We need to recognise that domestic violence and the government policies that intensify single mothers’ poverty are intimately connected, in three key ways:

  1. Poverty is a barrier to women leaving abusive partners, as women rightly recognise the challenges of making ends meet as single mothers. Further, women who have been the victim of their partners' physical abuse are likely to have also experienced economic abuse. Economic abuse includes limiting a partner’s employment and training opportunities and access to material resources. Thus, many women leaving abusers do so with little money or household resources, and a skill level and work history that makes it difficult for them to find adequate employment. An unforgiving welfare regime makes it difficult for women to regard leaving as a better option than staying in a violent household.
  2. Women’s experiences of government agencies can mirror the financial and psychological abuse experienced at home. Our research has shown that dealing with the Department of Human Services (Child Support Program and Centrelink) often erodes women’s self- worth and insecurity, and exacerbates financial insecurity when payments are stopped or docked for reasons outside of women’s control.  This reinforces financial precarity and the sense of powerlessness women experience at the hands of their abusive former partners.
  3. Institutional processes governing single mothers’ access to resources are used by abusers to extend abuse post-separation. ‘Paper abuse’ is a type of procedural stalking, where legal and bureaucratic processes are initiated and used to exert power over women, forcing them to have ongoing contact with their abuser, burdening them with the costs of these processes, and eroding their sense of self and autonomy.

To date, the federal government’s much heralded dedicated funding and zero tolerance towards domestic violence exists as promises, not practice.  However, in order to move towards more supportive practice, the following two principles must inform the implementation of any given approach to domestic violence:

  1. Domestic violence must be positioned within its socioeconomic context. Supporting women to leave abusers requires more than criminal justice responses and support in the immediate post-separation period. Governments should recognise women’s need for financial autonomy and stability, and social standing – and the role of government policy and institutional practice in limiting or building these resources.
  2. Domestic violence needs to be conceptualised as a question of power, not simply physical violence. This in turn broadens the focus to the multiple forms of abuse: economic, psychological, emotional as well as physical abuse impact upon women’s short and long-term wellbeing and life chances. This more conceptually nuanced and empirically grounded approach offers a foundation for recognising the role government institutions can play in facilitating perpetrators’ ongoing abuse. Recently, advocates have argued for a change in family law rules that allow abusers with no legal representation to cross examine their victims. There is also a longstanding (but, we have found, underused) exemption to the maintenance action test that does not require women to seek child support from physically abusive former partners. These are important in limiting the power of individual and obviously violent men, but we need to do more to dismantle institutional processes that enable abusers’ ongoing control over women’s lives in less obvious ways.

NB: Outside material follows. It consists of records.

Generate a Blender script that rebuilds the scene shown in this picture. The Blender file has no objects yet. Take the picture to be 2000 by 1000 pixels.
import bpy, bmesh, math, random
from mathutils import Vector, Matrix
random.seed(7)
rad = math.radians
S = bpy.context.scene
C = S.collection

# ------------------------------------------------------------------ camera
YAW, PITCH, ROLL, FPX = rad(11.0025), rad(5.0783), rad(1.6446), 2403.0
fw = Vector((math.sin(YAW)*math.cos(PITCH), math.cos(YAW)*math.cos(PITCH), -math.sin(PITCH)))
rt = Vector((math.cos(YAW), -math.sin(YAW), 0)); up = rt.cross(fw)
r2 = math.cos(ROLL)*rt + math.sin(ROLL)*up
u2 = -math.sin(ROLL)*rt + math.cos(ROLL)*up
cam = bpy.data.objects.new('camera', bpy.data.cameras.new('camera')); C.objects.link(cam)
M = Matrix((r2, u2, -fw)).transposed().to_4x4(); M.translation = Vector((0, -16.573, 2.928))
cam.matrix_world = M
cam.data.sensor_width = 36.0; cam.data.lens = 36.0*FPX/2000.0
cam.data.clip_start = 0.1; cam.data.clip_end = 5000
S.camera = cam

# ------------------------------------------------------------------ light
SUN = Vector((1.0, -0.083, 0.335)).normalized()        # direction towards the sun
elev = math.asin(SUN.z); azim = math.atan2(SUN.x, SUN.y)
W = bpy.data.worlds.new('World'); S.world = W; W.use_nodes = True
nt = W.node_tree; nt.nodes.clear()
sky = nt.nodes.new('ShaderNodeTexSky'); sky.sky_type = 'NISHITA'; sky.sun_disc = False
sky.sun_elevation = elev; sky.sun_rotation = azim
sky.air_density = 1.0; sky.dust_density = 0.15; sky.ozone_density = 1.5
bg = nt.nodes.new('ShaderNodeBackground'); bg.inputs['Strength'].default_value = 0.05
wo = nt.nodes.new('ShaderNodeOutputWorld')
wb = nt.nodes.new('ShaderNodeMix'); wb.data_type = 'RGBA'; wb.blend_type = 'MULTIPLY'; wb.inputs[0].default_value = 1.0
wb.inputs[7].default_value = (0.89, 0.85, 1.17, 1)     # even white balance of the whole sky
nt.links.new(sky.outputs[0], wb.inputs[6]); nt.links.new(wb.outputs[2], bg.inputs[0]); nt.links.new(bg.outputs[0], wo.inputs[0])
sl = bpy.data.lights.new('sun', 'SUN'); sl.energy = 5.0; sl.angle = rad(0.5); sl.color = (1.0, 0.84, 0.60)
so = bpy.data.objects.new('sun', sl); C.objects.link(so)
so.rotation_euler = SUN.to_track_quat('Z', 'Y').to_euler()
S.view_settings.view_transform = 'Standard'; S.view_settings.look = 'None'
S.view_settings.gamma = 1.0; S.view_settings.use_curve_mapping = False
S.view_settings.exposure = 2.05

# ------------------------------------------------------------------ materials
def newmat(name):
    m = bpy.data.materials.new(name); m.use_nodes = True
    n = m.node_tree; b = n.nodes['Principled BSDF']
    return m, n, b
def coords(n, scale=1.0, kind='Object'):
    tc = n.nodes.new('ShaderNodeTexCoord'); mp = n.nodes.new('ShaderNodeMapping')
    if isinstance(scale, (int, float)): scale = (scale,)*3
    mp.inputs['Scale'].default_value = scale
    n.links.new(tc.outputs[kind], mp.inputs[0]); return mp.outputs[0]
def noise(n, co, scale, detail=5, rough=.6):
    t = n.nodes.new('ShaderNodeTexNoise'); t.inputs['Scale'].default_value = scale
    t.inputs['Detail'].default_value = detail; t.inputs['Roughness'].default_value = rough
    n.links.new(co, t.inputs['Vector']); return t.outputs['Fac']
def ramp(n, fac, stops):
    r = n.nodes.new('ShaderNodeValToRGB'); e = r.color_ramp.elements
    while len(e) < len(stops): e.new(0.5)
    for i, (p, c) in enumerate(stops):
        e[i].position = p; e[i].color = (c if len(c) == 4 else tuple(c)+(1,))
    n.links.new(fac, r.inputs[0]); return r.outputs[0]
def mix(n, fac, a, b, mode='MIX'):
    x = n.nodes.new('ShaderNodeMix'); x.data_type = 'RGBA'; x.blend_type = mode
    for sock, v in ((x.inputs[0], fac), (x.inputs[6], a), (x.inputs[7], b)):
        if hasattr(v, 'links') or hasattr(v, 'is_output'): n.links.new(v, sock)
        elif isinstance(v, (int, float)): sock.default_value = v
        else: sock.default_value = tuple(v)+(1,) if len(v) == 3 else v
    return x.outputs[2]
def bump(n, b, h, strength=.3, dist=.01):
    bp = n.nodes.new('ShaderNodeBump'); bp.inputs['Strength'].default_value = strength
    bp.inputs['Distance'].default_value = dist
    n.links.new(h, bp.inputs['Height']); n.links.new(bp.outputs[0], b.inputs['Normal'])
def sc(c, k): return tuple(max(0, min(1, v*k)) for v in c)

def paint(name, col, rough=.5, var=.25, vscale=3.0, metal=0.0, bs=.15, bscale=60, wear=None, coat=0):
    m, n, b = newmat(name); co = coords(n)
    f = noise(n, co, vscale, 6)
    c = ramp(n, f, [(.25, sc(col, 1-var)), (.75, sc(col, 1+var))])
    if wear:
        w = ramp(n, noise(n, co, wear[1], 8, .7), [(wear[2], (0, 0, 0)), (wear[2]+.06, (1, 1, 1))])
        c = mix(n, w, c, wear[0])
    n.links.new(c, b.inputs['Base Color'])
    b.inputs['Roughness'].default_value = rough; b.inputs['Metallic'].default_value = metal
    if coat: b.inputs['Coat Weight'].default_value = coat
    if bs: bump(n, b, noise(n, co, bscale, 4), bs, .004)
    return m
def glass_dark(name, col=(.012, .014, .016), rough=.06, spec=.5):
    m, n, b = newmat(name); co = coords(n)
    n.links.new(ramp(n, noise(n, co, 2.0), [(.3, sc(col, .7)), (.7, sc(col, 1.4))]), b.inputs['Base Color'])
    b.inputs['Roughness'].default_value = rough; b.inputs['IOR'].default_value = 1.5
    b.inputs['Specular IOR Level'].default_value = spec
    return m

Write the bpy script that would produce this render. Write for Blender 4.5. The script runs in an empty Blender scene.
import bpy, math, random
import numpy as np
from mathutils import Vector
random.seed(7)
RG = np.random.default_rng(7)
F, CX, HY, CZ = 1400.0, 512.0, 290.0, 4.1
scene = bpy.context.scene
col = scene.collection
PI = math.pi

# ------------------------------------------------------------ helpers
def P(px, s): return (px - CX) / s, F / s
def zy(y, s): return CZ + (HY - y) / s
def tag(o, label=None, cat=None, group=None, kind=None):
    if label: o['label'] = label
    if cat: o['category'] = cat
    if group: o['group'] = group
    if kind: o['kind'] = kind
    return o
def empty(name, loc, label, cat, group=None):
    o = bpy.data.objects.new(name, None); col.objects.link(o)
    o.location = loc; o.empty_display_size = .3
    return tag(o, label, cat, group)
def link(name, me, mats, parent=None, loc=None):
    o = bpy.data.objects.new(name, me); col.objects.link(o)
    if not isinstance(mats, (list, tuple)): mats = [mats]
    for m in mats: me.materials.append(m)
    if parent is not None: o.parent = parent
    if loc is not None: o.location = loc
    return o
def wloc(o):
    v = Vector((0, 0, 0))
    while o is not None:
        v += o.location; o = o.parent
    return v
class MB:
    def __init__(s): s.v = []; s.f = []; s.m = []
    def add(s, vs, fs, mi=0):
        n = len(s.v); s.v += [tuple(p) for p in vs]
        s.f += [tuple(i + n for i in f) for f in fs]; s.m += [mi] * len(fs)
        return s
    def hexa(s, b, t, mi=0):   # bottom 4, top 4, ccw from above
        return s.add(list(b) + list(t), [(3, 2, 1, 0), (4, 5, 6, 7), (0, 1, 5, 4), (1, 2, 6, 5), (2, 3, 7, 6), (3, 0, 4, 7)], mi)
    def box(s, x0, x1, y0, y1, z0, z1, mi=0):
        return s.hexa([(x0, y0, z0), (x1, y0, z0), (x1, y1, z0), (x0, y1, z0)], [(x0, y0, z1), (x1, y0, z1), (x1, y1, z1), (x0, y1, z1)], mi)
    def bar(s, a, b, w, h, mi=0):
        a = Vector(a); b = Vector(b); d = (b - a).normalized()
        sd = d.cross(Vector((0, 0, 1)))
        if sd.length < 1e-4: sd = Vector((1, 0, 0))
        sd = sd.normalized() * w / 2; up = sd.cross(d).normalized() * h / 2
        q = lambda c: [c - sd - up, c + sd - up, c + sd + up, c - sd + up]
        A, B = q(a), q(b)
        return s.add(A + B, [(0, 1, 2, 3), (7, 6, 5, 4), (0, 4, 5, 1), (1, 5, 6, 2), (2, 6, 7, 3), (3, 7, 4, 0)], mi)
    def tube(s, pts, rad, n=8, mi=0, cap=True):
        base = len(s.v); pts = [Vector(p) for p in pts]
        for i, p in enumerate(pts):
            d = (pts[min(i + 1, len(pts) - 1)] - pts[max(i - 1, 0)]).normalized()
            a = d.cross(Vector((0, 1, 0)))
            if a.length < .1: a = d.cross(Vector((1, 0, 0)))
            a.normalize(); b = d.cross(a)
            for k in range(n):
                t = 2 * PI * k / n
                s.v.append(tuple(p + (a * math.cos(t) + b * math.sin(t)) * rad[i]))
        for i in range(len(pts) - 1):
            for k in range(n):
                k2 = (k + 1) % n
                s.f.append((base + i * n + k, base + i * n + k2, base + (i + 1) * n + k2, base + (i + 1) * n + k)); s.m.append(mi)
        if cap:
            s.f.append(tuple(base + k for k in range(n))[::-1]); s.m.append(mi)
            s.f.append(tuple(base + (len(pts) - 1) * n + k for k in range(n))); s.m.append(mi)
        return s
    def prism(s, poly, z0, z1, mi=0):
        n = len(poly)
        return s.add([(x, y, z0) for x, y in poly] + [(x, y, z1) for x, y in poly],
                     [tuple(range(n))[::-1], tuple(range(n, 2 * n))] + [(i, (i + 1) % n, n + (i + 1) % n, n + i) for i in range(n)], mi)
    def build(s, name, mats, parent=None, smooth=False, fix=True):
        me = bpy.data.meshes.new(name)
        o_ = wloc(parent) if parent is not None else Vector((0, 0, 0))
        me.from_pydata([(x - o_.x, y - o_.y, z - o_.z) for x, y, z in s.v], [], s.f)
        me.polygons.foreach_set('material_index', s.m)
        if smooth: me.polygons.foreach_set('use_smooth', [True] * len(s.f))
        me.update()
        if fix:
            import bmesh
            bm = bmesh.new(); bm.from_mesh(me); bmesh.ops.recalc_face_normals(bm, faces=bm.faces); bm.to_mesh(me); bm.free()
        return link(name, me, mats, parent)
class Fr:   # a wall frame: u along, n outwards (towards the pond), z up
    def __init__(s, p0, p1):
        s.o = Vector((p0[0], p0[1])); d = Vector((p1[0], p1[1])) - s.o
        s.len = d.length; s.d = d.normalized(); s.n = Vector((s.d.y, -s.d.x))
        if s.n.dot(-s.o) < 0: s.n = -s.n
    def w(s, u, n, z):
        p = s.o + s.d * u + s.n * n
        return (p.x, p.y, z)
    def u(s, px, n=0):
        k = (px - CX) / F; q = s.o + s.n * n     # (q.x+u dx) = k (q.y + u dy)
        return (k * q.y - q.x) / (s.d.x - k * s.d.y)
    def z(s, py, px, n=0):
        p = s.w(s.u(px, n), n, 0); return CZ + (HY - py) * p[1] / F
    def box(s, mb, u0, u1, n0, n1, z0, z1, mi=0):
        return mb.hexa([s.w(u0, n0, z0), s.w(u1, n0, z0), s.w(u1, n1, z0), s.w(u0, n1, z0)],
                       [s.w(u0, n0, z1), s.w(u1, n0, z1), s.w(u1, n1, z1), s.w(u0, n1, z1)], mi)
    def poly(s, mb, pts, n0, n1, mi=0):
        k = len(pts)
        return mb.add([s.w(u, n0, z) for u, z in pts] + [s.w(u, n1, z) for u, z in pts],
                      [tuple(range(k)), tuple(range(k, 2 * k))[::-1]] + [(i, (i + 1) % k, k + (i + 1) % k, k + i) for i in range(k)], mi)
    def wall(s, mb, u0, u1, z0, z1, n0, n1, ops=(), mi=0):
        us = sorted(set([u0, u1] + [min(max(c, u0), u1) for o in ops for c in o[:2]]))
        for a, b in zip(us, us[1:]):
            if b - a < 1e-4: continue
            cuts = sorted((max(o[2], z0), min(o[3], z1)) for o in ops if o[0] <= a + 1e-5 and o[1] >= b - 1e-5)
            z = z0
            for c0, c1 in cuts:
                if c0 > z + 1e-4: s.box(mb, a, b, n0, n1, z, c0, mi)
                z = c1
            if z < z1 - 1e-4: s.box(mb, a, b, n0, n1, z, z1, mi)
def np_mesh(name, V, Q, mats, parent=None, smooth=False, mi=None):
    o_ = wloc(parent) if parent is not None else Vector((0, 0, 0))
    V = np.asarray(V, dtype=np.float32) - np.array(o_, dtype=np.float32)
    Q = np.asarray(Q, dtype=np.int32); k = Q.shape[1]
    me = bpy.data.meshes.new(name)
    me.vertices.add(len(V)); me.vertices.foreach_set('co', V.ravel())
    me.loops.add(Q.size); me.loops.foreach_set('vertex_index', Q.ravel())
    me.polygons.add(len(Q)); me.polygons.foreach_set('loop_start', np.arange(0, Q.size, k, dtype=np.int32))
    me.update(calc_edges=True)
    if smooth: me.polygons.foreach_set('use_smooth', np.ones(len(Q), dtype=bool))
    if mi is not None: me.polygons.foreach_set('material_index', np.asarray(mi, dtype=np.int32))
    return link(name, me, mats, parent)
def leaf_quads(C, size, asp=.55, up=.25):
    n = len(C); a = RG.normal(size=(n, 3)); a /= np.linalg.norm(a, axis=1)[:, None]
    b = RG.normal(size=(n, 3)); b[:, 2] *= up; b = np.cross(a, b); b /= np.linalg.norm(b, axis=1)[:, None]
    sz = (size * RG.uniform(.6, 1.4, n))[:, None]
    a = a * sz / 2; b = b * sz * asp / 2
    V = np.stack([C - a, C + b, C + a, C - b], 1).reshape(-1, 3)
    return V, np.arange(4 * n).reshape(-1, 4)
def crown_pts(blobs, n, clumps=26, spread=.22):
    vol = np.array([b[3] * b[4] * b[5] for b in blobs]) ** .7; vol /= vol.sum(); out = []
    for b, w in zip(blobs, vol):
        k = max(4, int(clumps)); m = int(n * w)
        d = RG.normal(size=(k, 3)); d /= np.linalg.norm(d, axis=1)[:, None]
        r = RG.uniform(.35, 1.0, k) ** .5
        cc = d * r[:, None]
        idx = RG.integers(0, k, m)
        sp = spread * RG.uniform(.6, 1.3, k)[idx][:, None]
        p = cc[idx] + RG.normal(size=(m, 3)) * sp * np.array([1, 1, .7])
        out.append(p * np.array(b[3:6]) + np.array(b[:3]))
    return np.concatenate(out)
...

Recent policy reviews, such as the 2011 Australian Law Reform Commission inquiry into the Impact of Commonwealth Laws on those Experiencing Family Violence and the 2015 Inquiry into the Child Support Program have begun to examine the ways that government policies support or exacerbate women’s vulnerability post separation. However, a formal response to either of these processes has yet to be made by government, although some recommendations have been enacted. While both inquiry reports call for family violence to be a key consideration of the DSS/DHS when making policy and program changes, these initiatives remain focused on preventing women’s ongoing abuse by an ex-partner, rather than providing women with opportunities for independence, autonomy and respect. Until government takes a holistic approach to responding to domestic violence, attempts to intervene in this social problem will likely prove unsuccessful.